What is in Judges19:25-30?

    0  Views: 323 Answers: 3 Posted: 13 years ago

    3 Answers

    I'm sure if you grab a bible you can find out the answer to your question. If you're trying to debate please phrase your question a tad more specifically...thank you (:
    Wow, you've become quite the moderator Hipster. Good job! : )
    Judges 19:25-30 (HCSB)
    25 But the men would not listen to him, so the man seized his concubine and took her outside to them. They raped her and abused her all night until morning. At daybreak they let her go.
    26 Early that morning, the woman made her way back, and as it was getting light, she collapsed at the doorway of the man’s house where her master was.
    27 When her master got up in the morning, opened the doors of the house, and went out to leave on his journey, there was the woman, his concubine, collapsed near the doorway of the house with her hands on the threshold.
    28 “Get up,” he told her. “Let’s go.” But there was no response. So the man put her on his donkey and set out for home.
    29 When he entered his house, he picked up a knife, took hold of his concubine, cut her into 12 pieces, limb by limb, and then sent her throughout the territory of Israel.
    30 Everyone who saw it said, “Nothing like this has ever happened or has been seen since the day the Israelites came out of the land of Egypt to this day. Think it over, discuss it, and speak up!”

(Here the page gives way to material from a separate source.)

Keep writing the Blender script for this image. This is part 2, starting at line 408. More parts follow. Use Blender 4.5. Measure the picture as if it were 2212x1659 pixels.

    19:27-30. When the Levite stepped out of the door to continue on his way (not to look for his concubine!), he discovered her corpse in the doorway, and put her on his donkey and set out for home. The Levite next performed an almost unbelievable cruelty, cutting up his concubine limb by limb (lit., “according to her bones,” like a priest preparing a sacrifice) into 12 parts (apparently one for each tribe) to be sent... into all the areas of Israel (cf. 1 Sam. 11:7; 1 Kings 11:30). While this is difficult for modern readers to understand (as well as for the Levite’s contemporaries; Judges 19:30; cf. Hosea 9:9), he meant to arouse the nation to action by calling for a national judicial hearing. Perhaps he was charging them with the responsibility of removing the bloodguiltiness that rested on the entire nation for his concubine’s death. The people who saw a part of her were appalled and bewildered as to what to do.